Trust me, I’ve talked to hundreds of writers who have “made it”, and their road did not look like anyone else’s… Because of this, it’s important that you stay active on all fronts. Say you did win that one contest…

What if you don’t have a stellar follow up? Or you did get some attention through The Black List’s listing service, but didn’t have a short pitch ready to help you feel confident when you talk about your stuff? In most cases, screenwriting success happens when a number of elements come together, when a series of wins unfold in your favor. And it’s up to you to aggressively pursue them, and be wholly prepared when success, or the potential for success, does show up.


If you get a rejection letter or email telling you that the production or representation company you approached loved the work but just felt it’s not right for them, DON’T take it at face value. They are in the NO BUSINESS. Saying no means they can’t produce a box office bomb and get fired.

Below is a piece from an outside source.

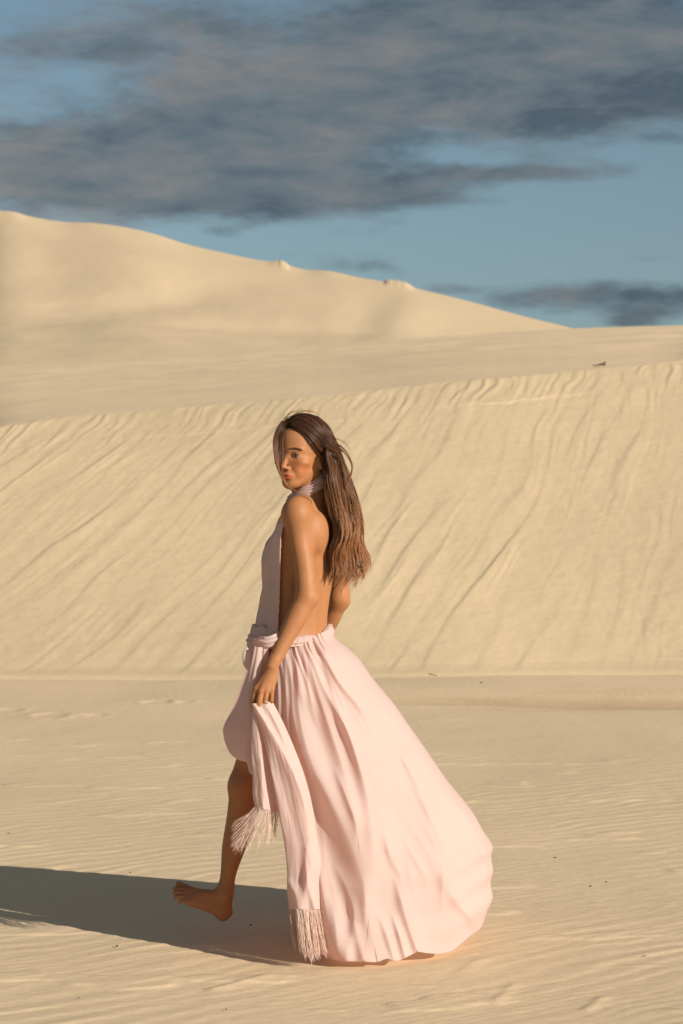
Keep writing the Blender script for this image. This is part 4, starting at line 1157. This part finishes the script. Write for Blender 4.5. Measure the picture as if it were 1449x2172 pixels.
cord('knot', [P(541, 1364, yk + .06), P(552, 1362, yk + .01), P(566, 1362, yk - .008), P(582, 1356, yk - .005), P(596, 1350, yk + .02)], [.010, .013, .0155, .014, .011], .8, seed=1, ridg=.26)
cord('knot', [P(538, 1372, yk + .03), P(528, 1385, yk + .02), P(529, 1402, yk + .02), P(537, 1420, yk + .015), P(545, 1450, yk + .01)], [.010, .016, .018, .015, .010], .8, seed=2, ridg=.24)
cord('knot', [P(548, 1372, yk - .005), P(545, 1400, yk - .005), P(540, 1440, yk + .0), P(537, 1500, yk + .01), P(538, 1580, yk + .005), P(540, 1640, yk + .01)], [.012, .017, .015, .014, .013, .010], .6, seed=3, n=110, ridg=.2)
cord('knot', [P(562, 1374, yk + .0), P(560, 1400, yk + .01), P(557, 1440, yk + .02), P(553, 1490, yk + .02)], [.011, .014, .013, .010], .7, seed=4, ridg=.2)

# --- ring, ear stud
def torus(name, c, ax, R0, r0, mat, squash=1.0, parent=None):
    ax = nrm(ax); a = nrm(np.cross(ax, [0, 0.3, 1.])); b = np.cross(ax, a)
    t1 = np.linspace(0, 2 * np.pi, 40, endpoint=False)[:, None]; t2 = np.linspace(0, 2 * np.pi, 12, endpoint=False)[None]
    V = c + ((R0 + r0 * np.cos(t2)) * np.cos(t1))[..., None] * a + ((R0 + r0 * np.cos(t2)) * np.sin(t1))[..., None] * b + (r0 * np.sin(t2) + 0 * t1)[..., None] * ax
    M = V.reshape(40, 12, 3); M = np.concatenate([M, M[:1]], 0)
    return wear(name, M.reshape(-1, 3), grid_faces(41, 12, wrap=True), mat, parent=parent)
M_SILVER = simple_material('silver', (.80, .77, .70), .22, 1.0)
M_GOLD = simple_material('gold', (.83, .60, .28), .25, 1.0)
torus('ring', P(562.6, 1487, 5.9195), P(562, 1491, 5.920) - P(566, 1464, 5.917), .0092, .0013, M_SILVER)
torus('earring', H(.0765, -.001, -.040), (.2, 1, .1), .0040, .0009, M_GOLD)
# ------------------------------------------------------------------ hair
rh = np.random.default_rng(11)
HP, HRAD, HC_ = [], [], []
def lock(pts, n, s0, s1, s2, r=.0011, thin=0, wave=.0, shade=0.0, m=22, endjit=.06, flat=(1, 1, 1), clumps=0):
    """a tress: strands scattered round a guide; spread s0 at the root, s1 half way, s2 at the tip"""
    g = spline(pts, np.linspace(0, 1, m)); k = np.linspace(0, 1, m)
    if clumps:                       # long soft waves that the whole fall shares
        dn = np.clip((1.46 - g[:, 2]) / .16, 0, 1); dn = dn * dn * (3 - 2 * dn)
        phs = (1.46 - g[:, 2]) / .165 * 2 * np.pi + g[0, 0] * 9 + rh.normal(0, .25)
        g = g + np.stack([.0085 * dn * np.sin(phs), .0085 * dn * np.cos(phs), 0 * dn], 1)
    sp = pchip([0, .5, 1], np.array([s0, s1, s2], float), k)
    tg = np.gradient(g, axis=0); tg /= np.linalg.norm(tg, axis=1, keepdims=True)
    a = np.cross(tg, [0, 1., 0.02]); a /= np.linalg.norm(a, axis=1, keepdims=True); b = np.cross(a, tg)
    cl = [(rh.normal(0, .8, 2), rh.normal(0, .7), rh.normal(0, 1), rh.uniform(.87, 1.03)) for _ in range(max(clumps, 1))]
    n = int(n * 1.45); r = r * .74
    for i in range(n):
        c, cph, cw, cle = cl[i % len(cl)]
        o0 = rh.normal(0, .55, 2); own = rh.normal(0, .55, 2)
        kk = np.minimum(k * (1 - endjit * rh.random() * (.5 if clumps else 1)) * (cle if clumps else 1), 1)
        gi = np.stack([np.interp(kk, k, g[:, q_]) for q_ in range(3)], 1)
        mixc = (.25 + .6 * k)[:, None] if clumps else 0 * k[:, None]
        tpr = (1.0 - .75 * k ** 2)[:, None] if clumps else 1.0
        off = o0[None] * (1 - k[:, None]) + (c[None] * 1.45 + own[None] * .55 * tpr) * mixc + own[None] * (1 - mixc) * k[:, None] * tpr
        ph = rh.random() * .6 + cph + 1.2
        wv = wave * np.sin(k * 15 + ph) * k ** 1.3 * (1 + .3 * cw)
        wv2 = wave * .8 * np.cos(k * 15 + ph) * k ** 1.2
        path = gi + a * (off[:, :1] * sp[:, None] + wv[:, None]) + b * (off[:, 1:] * sp[:, None] + wv2[:, None])
        path += rh.normal(0, .00012, path.shape)
        HP.append(path); HRAD.append(r * (.6 + .8 * rh.random()) * (1 - .65 * k ** 3) * (np.clip(k * 4 + .12, 0, 1) if thin else np.clip(k * 8 + .3, 0, 1)))
        dark = np.array([.042, .0175, .0085]); mid = np.array([.105, .043, .018]); tipc = np.array([.30, .130, .052])
        t_ = np.clip(k * 1.05 + shade + rh.normal(0, .10) + cw * .05, 0, 1)[:, None]
        cc = np.where(t_ < .5, dark + (mid - dark) * t_ * 2, mid + (tipc - mid) * (t_ - .5) * 2)
        HC_.append(cc * (.75 + .5 * rh.random()))
def Hs(x, y, z, e=.006):
    """point just off the scalp: scale a direction from the skull centre onto the cranium"""
    c = np.array([0, -.014, .030]); v = np.array([x, y, z]) - c; r_ = np.array([.076, .096, .092]) + e
    v = v / np.linalg.norm(v / r_); return H(*(c + v))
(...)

They don’t know you from Adam (or Eve), so they don’t know that you won’t become the next Chris Terrio some day, and therefore don’t want to offend you, just in case. If they loved the script like they said they did, they would have wanted to meet you, or passed the work on to someone else.

Good work rises to the top, and everyone wants to be associated with good material. By being nice to you and staying on your good side, the company responsible for the letter is keeping you from recognizing that the screenplay doesn’t work, and either engaging in some investigative work to uncover where and why it failed, or moving onto the next.


You know the saying, it’s harder to keep an A than it is to get an A? Nowhere in the industry is this truer than in the representation game. Many a screenwriter thinks that once they’ve secured representation they can rest on their laurels and wait to see what comes next.

Instead, it’s just the opposite: Once you’ve got an agent or a manager’s attention, you’ll have to work hard every day to keep them interested. Representatives want to see that you are a stellar, consistent source for new work.

And that the work you turn in is ready for the marketplace. So accelerate your writing schedule, and make sure that any material you turn into them has been seen and signed off on by somebody else, be they a writer from your writing group or an industry analyst. As a repped writer, you are competing not only with your rep’s other clients for attention, but also with aspiring writers who are eager to take your place.

No matter the genre you write in, the city you live in, or the length of time you’ve been trying to make a go of it, make sure that your efforts are thought out, and driven by deliberate strategy.